Maybe it’s like being gifted. Like anyone could conceivably become a physicist but some people get a brain much better at processing that sort of knowledge.
For most of D&D’s history, they were one and the same In First Edition they were level titles for the Magic-User class. In Azeroth, sorcerer is usually an epithet used to insult a mage.
In popular fiction tropes they also tend to describe the same thing.
Personally I usually go with Sorcerer because being really charismatic is basically like having free mind control spells if you roll well.
But I can see why wizards would be annoyed. If I spent my 20s learning how to perfectly cast Searing Ray I’d be pissed this wine drunk half elf can effortlessly do it just as well because his granddad was a dragon banger.
Your post seems to criticize WoW for failing to adhere to Dungeons and Dragons’ specific magic system and specific definitions of terms. They are under no obligation to do either.
Cool.
Still think it’s better world building when sorcerer and wizard are different terms and not just synonyms.
I’d imagine magic affinity would come up pretty early on when your kid is talking to spirits or moving things with their minds, stuff like that.
Though folks saying that for the more wealthy there are probably mages and other practitioners of magic on the look out for signs of such talents in young nobles (and might actively test them for such aptitude) are likely on to something there.
I mean that’s basically what the Zandalari do with their cast system. They take you at a young age and if you are good at magic you learn to be part of the priest cast, good at fighting you go to the warrior cast, and not particularly great at either you become a regular peasant.
For centuries they meant the exact same thing.
This includes the first two generations of what was called Advanced Dungeons and Dragons at the time when it was a game produced by TSR.
Just because WOTC decided to change that doesn’t mean that everyone else should follow through.
From what we can gather…
Magic is both an innate talent and an earned one. Those with a mental aquity or a natural leaning towards the arcane may find themselves more capable to understand and cast. The Elves for example had been so in tune with magic, it became part of their beings. You were born into magic, lived with it, and would die with it. (Especially if you were starved from it.)
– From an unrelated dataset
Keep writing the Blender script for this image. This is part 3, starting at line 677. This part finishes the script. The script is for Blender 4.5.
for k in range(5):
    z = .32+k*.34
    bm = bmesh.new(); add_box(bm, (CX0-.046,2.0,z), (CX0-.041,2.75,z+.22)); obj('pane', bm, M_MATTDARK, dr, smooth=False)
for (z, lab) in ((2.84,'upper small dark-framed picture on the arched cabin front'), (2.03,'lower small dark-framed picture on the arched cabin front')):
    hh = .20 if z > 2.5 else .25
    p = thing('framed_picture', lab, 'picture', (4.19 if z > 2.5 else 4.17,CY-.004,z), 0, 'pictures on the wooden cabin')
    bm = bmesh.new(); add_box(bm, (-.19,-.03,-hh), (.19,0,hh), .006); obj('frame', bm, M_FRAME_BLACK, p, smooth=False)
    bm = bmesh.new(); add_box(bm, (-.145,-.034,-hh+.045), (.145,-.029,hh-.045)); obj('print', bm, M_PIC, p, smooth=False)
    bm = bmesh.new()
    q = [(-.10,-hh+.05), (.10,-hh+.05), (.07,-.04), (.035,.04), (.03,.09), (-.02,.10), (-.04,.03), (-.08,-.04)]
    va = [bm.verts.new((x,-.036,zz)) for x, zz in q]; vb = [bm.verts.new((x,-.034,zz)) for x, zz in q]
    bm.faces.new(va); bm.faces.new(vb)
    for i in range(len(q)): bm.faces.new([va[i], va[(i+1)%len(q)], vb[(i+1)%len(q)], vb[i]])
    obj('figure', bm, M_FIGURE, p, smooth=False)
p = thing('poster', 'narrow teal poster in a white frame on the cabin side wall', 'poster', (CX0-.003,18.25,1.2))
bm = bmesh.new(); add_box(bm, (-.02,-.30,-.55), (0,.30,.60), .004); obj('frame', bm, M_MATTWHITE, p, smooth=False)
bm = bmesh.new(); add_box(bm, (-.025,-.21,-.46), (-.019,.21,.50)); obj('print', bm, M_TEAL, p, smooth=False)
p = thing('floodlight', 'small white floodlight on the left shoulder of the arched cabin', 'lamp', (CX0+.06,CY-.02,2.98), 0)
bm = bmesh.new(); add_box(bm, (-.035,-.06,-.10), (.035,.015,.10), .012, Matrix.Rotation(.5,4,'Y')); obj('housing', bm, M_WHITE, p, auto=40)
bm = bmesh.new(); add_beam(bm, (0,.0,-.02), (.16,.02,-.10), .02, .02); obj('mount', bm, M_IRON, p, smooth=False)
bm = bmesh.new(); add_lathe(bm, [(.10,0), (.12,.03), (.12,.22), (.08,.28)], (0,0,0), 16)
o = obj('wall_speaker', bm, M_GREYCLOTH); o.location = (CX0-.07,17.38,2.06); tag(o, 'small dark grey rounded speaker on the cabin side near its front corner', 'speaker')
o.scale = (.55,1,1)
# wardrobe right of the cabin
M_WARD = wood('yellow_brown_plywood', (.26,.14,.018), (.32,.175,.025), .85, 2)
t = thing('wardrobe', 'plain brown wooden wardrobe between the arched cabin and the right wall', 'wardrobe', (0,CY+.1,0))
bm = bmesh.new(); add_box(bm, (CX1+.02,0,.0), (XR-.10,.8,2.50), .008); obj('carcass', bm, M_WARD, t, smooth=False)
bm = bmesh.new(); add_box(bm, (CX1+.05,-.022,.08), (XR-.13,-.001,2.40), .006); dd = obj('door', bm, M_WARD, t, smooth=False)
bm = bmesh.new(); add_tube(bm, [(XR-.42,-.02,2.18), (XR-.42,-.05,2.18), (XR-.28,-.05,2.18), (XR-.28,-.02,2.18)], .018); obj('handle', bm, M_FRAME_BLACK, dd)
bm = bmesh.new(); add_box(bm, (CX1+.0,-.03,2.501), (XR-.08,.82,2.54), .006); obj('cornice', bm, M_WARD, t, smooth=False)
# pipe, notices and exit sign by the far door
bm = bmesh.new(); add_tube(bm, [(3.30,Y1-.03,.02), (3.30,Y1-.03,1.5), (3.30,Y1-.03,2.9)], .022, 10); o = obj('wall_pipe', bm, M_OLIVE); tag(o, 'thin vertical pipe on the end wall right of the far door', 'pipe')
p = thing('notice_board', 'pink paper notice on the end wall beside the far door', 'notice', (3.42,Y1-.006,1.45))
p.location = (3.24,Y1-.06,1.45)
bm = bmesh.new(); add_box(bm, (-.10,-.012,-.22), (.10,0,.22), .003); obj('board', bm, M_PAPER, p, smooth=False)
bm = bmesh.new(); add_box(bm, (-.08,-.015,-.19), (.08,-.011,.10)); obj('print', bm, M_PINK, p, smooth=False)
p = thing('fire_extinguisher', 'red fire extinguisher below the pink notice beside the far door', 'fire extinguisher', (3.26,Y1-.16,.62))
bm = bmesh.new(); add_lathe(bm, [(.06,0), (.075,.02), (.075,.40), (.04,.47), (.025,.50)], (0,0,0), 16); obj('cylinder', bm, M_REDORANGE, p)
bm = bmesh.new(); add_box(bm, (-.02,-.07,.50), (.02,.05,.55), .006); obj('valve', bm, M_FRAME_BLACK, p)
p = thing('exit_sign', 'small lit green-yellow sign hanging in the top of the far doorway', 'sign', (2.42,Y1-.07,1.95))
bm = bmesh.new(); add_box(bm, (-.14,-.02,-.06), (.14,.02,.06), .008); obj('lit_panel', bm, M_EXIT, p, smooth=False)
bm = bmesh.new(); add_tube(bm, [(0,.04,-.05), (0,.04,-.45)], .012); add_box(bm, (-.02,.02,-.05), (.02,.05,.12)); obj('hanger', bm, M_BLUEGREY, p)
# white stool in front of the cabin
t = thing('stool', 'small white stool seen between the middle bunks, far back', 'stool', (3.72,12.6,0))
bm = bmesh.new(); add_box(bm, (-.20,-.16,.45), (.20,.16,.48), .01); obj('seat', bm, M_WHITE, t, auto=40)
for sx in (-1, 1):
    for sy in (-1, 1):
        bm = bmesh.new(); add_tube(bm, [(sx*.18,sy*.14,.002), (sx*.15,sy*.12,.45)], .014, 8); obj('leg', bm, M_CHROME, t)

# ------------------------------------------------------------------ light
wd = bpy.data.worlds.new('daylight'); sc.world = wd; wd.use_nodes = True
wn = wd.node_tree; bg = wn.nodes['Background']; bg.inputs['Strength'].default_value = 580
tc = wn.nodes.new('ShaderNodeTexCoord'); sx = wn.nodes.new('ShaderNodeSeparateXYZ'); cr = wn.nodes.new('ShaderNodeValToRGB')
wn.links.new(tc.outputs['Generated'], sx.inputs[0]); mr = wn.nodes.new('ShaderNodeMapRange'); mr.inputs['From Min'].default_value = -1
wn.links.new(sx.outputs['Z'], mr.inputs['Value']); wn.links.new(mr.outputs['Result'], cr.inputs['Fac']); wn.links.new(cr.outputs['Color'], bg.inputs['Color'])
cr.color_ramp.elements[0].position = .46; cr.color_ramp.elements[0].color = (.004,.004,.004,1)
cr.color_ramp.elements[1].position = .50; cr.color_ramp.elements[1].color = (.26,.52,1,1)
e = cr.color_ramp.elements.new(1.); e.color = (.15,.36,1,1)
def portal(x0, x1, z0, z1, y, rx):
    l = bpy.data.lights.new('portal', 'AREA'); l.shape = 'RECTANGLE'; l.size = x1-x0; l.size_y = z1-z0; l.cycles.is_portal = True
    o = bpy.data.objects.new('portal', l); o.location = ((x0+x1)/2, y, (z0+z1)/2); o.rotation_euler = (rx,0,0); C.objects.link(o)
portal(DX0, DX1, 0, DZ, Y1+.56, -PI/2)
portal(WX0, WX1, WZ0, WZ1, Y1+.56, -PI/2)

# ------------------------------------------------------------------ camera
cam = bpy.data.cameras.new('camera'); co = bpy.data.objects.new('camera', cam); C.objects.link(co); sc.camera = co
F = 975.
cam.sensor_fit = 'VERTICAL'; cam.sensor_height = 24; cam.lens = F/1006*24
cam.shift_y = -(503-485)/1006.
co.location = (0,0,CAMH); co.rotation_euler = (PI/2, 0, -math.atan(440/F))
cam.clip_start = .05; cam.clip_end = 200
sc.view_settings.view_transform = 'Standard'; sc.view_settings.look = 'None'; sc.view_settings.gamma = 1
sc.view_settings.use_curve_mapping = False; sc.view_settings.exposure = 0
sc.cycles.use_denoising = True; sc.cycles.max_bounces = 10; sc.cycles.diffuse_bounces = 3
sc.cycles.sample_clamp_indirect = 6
A human in question may have more magical prowess whether just be birth, location, exposure, or mental strength. Or one can gain arcane attunement through major exposure to something like the Arcane Leylines, rich mana, or more. Or through darker pacts. (Warlocks for example use dark rituals for their power.)
There were a lot of bad ideas that stood for centuries we amended, see no reason to stop now. I played D&D many, many, years after I’d played WoW. My preference to that arrangement isn’t nostalgia it’s because it seems to me like a legitimately better world building idea.
See also; Devils and Demons being their own separate entities. A lawful evil cosmic force that hates the chaotic evil one, and they’re commonly mistaken for eachother to the point naked and often violent resentment, is a pretty fun idea.
I don’t see it as a bad idea. Dr. Strange is referred to everyone in the MCU as “The Wizard”, but his title is Sorcerer Supreme. I really don’t see this as anything other than nitpicking really.
I think that distinction helps world build in settings where it’s both commonplace and a fundamentally known and recognized quality to existence itself.
The idea that it is something that can be studied, quantified and taught but is still also this wild force that nobody completely understands makes it more interesting to me.
Like you can study for years and be able to shape-shift into a dragon. But some people notably skilled with a tuba also seem to manage that. So having all these differing and competing schools of thought and practice to toward it seems appropriate for a literal, physical Arcane force.
Bards are so much fun to play. Just not when people follow or expect the typical bardic stereotypes.